世界最大規模の南極トッテン氷河が、海水温の上昇で、溶解が進んでいるとするオーストラリア研究チームの調査結果が、1月末、発表となった。

驚くほどのスピードで縮小している氷河

氷河の青は魅力的だ

 こうした報道は、いまや目新しくもないかもしれない。科学者は絶え間なく研究を続けているし、誰しも少なからず環境問題を話題にしていることだろう。しかし、あまりにも社会は危機感に乏しく思える。

 そんな人々の関心を引くため、写真の力で訴えかけようとしたのが、写真家ジェームズ・バローグ。

 自身、もとは懐疑論者だったということが、より説得力を高めるその行動の記録『Chasing Ice』(2012)(ナショナルジオグラフィックチャンネル放映時題名「氷河消失の記録」)には、驚くほどのスピードで縮小していく氷河の姿が映し出される。

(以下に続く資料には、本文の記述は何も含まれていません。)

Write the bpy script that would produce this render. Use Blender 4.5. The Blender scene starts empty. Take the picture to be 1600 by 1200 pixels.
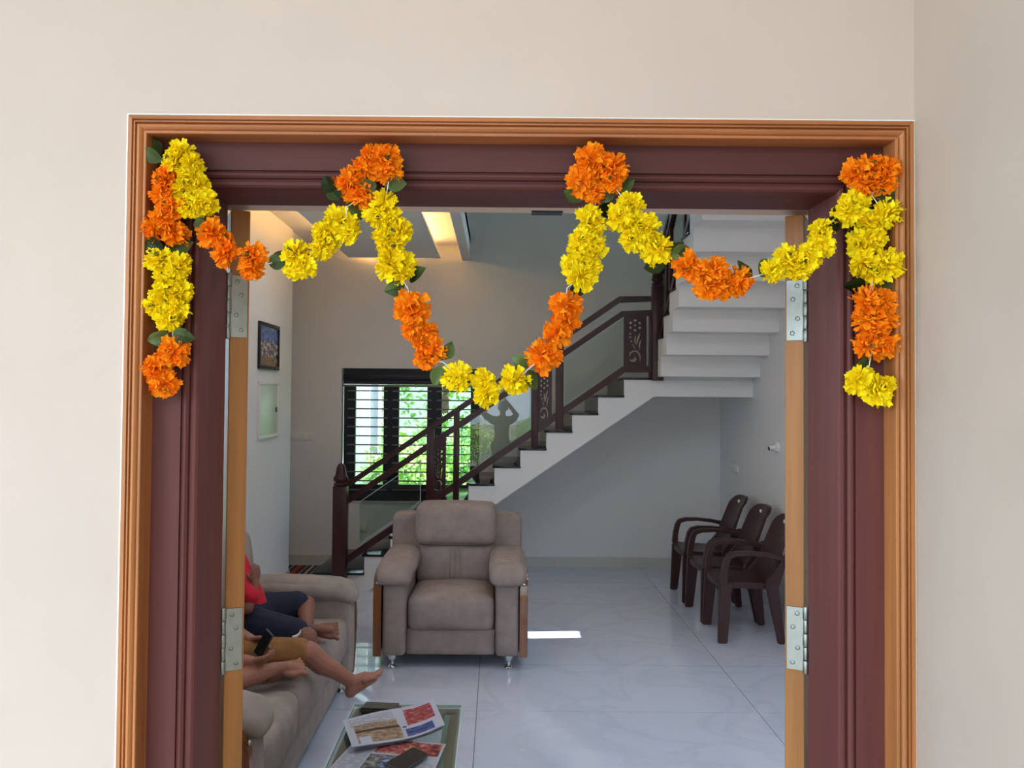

 訪れるだけでも大変なアラスカ、カナダ、グリーンランド、アイスランドなどの氷河近くに、低速度撮影カメラを設置した熱意には頭が下がる。そして、その努力の結晶たる、数十分おきに3年間ほど撮影した写真は、氷河消失の現実を我々にたたきつけるのである。

 雪が降り、積もり、おし固められ、年月を経て、氷河は形成される。一見、不動にも思えるが、溶けた水が表面に湖や川を作り出し、穴深く流れ込み、氷の下を流れ、氷河は動く。運ばれてきた岩の破片を「やすり」にし、大地を削りながら、なかには数千年もの年月を経て、最後、崩落(カービング(Calving))する。

 アラスカ、ブリティッシュコロンビア、パタゴニアなどには、カービングの様子が見られる観光名所もあるから、その迫力あるシーンを実際目にしたことがある方も少なくないだろう。